Washington, DC - U.S. Sen. Sherrod Brown (D-OH) – ranking member of the U.S. Senate Committee on Banking, Housing, and Urban Affairs today sent a letter to Commodity Futures Trading Commission (CFTC) Chair Heath Tarbert pushing for the agency to complete a thorough review of the unusual trading in oil futures that occurred earlier this year. The Senator cited recent press reports that alleged one trading firm was central to the market conditions that caused the price of oil to fall below zero for the first time. 

“The integrity of our financial markets is critical to protect American consumers from needless volatility and harmful manipulation that could ultimately lead to higher prices at a time when families across the country are under financial strain.  I look forward to the timely completion of a thorough and comprehensive report, and for the CFTC to pursue enforcement actions, as necessary,” said Senator Brown.

A copy of the letter appears here and below:

The Honorable Heath Tarbert

Chair

Commodity Futures Trading Commission

Dear Chair Tarbert:

I write regarding the unusual trading in oil futures that occurred in April and the recent press reports that one trading firm was central to the market conditions that caused the price of oil to fall below zero for the first time. 
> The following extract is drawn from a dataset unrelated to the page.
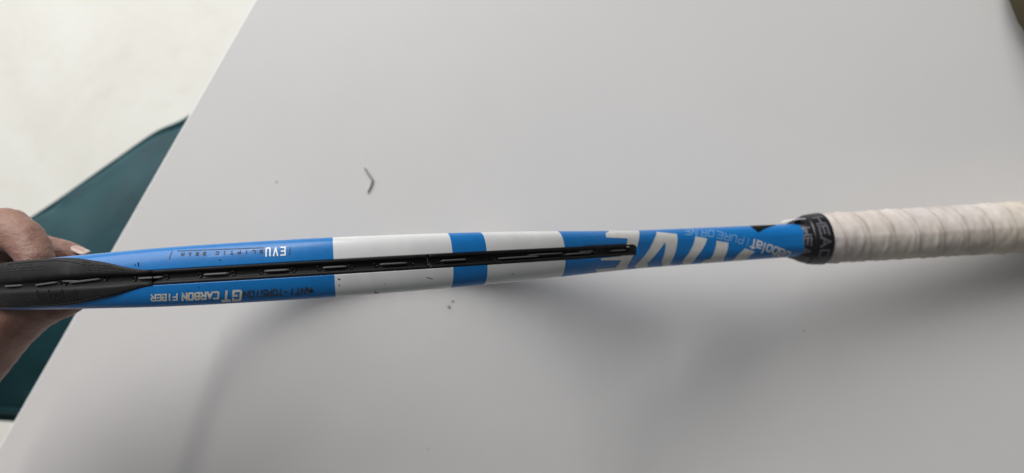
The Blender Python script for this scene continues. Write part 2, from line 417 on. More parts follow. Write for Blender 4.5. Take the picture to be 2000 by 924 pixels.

As you know, on April 20, the price of a barrel of oil collapsed from $18 to negative $37, including sinking $40 over the course of an hour. The speed at which the oil price fell into negative territory creates the impression of a market susceptible to manipulation and needing additional regulatory safeguards. These concerns increase when such price swings are potentially attributable to one market participant.

While I understand the CFTC will release a detailed report on the oil price crash in the coming months, your initial comments in April, featured on CNBC, that “this situation does appear to be a fundamental supply and demand issue,”  were at a minimum premature and now seem incorrect. Even your subsequent comments understate the potential for market manipulation as the cause of the oil price crash. Your statement last month that, “we can’t really say one way or the other at this point whether there in fact was any wrongdoing,”  suggests that your analysis must continue, including careful consideration of the recently reported details.

The integrity of our financial markets is critical to protect American consumers from needless volatility and harmful manipulation that could ultimately lead to higher prices at a time when families across the country are under financial strain. I look forward to the timely completion of a thorough and comprehensive report and for the CFTC to pursue enforcement actions, as necessary.